Multi-criteria evaluation model of rubber sealing gasket for shield tunnel joint

Rubber sealing gasket materials play a critical role in the waterproof design of joints in shield tunnels. Traditional methods for selecting sealing materials and profiles often rely on empirical analogies, lacking a quantitative evaluation system. Inadequate design of sealing solutions has led to issues such as tunnel leakage and segment cracking. To address this issue, a multi-criteria decision-making model based on the TOPSIS method is proposed to balance the requirements of waterproof performance, assembly performance, and economic efficiency in sealing solutions.
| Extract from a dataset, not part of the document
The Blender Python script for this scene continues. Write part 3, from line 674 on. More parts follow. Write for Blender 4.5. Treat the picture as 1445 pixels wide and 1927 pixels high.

Firstly, the geometric dimensions of 60 sealing gasket profiles are collected in detail. A dataset of 540 sealing solutions is constructed through finite element simulations, considering variations in material hardness and groove filling ratio, which forms the data foundation for the evaluation model. Key design thresholds are then introduced, allowing the model to adapt to the design requirements of different tunnel engineering projects. Moreover, the diminishing marginal effect is applied to the data processing to refine the evaluation model, addressing the potential overemphasis on a single performance criterion in traditional approaches. A game theory-based combined weighting strategy is employed to determine the overall weights of five performance indicators, ensuring a scientifically balanced integration of multiple weighting methods. The results from the case study demonstrate significant performance differences between the alternatives that meet the design thresholds. The optimal solution achieved a 44.268 % increase in waterproof pressure, 45.83 % improvement in joint gap tolerance, 24.01 % increase in maximum deflection force, 5.53 % reduction in groove filling ratio, and 55.53 % reduction in cost compared with the least effective solution, leading to a synergistic enhancement of the waterproof, assembly, and economic performance of the sealing solution. Overall, the proposed methodology supports shield tunnel engineering in selecting the most suitable sealing solution and provides a foundation for the design and performance enhancement of gasket materials.